In the (R)Tech Center for Innovation’s Blueprint: The Emergence of (R)Tech report, we introduce the divergent retail paths that characterize the success or failure of retailers overcoming legacy systems to enable a culture of innovation. The most successful companies align with the (R)Tech Growth Cycle, building momentum toward change that permeates every level of the organization. Innovation must be a part of a company’s core values, creating a sense of purpose for employees, and enabling the organization to rapidly learn and adapt in an ever-changing environment.

It has become clear that two classes of retail innovation cultures are emerging: the incremental and the transformative. The first characterizes companies that innovate close to their core, focused on addressing improvements in operational performance. The second type of innovation culture identifies, experiments, and executes on transformative business model innovations.
We found for our Building an (R)Tech Culture report that four elements characterize an innovative culture, namely an organization that embraces purpose, leadership, customer empathy, and employees & the workplace.

Now is the time to engage executives from across the industry – from roles as diverse as supply chain, human resources, cyber security, asset protection, sustainability, public affairs, legal, and more – to collectively realize and address the imperative for change.

Telling Our Story

It’s not enough to focus on change from within. The industry is in desperate need of talented and creative engineers, data scientists, and managers. We need all innovators – those already working in retail and those who are new to it, those across the U.S. and those from abroad – to know that retail is a powerful and dynamic industry, where all the best innovations are welcome.

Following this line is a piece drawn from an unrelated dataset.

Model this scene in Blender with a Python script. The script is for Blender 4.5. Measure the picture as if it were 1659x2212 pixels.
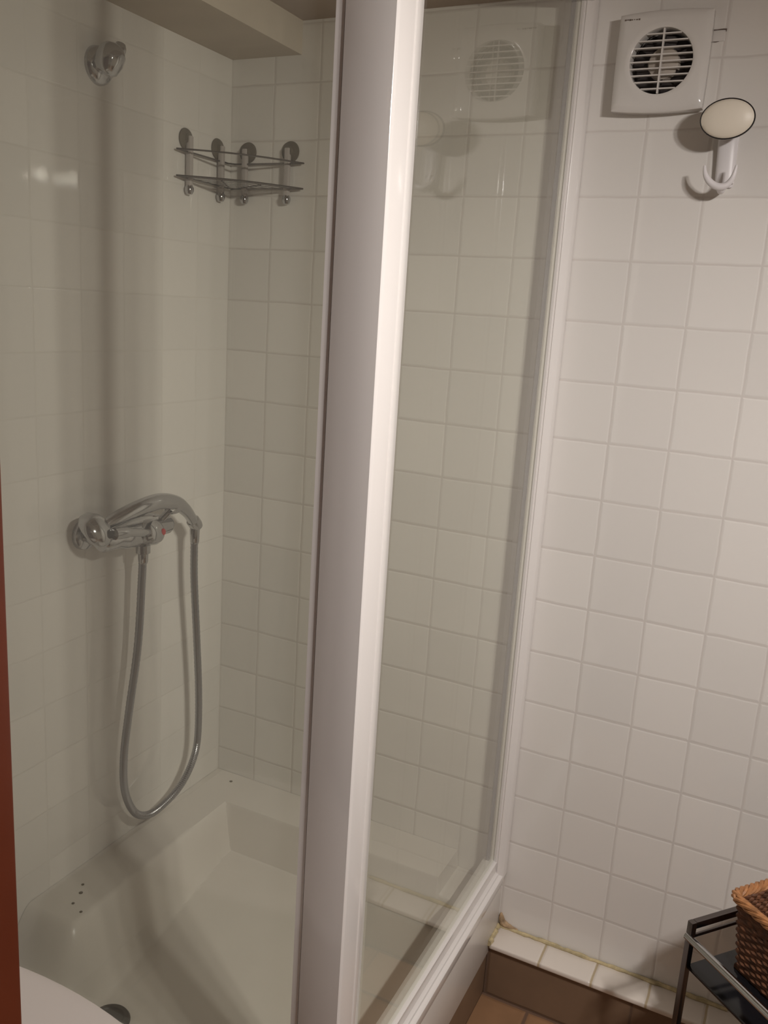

In the next several years, the (R)Tech Center will partner with universities to engage students brimming with the latest ideas. It will partner with VCs, incubators, and accelerators to boost entrepreneurs’ time-to-market. And it will partner with policymakers, in DC and in statehouses across the country, to pave the way for retail’s new path driving the 21st Century economy.

This will be a long journey. We welcome leaders from across the industry to develop their own platforms for change. And we welcome group action on the most critical challenges.

We hope you will join us as we enter the age of (R)Tech.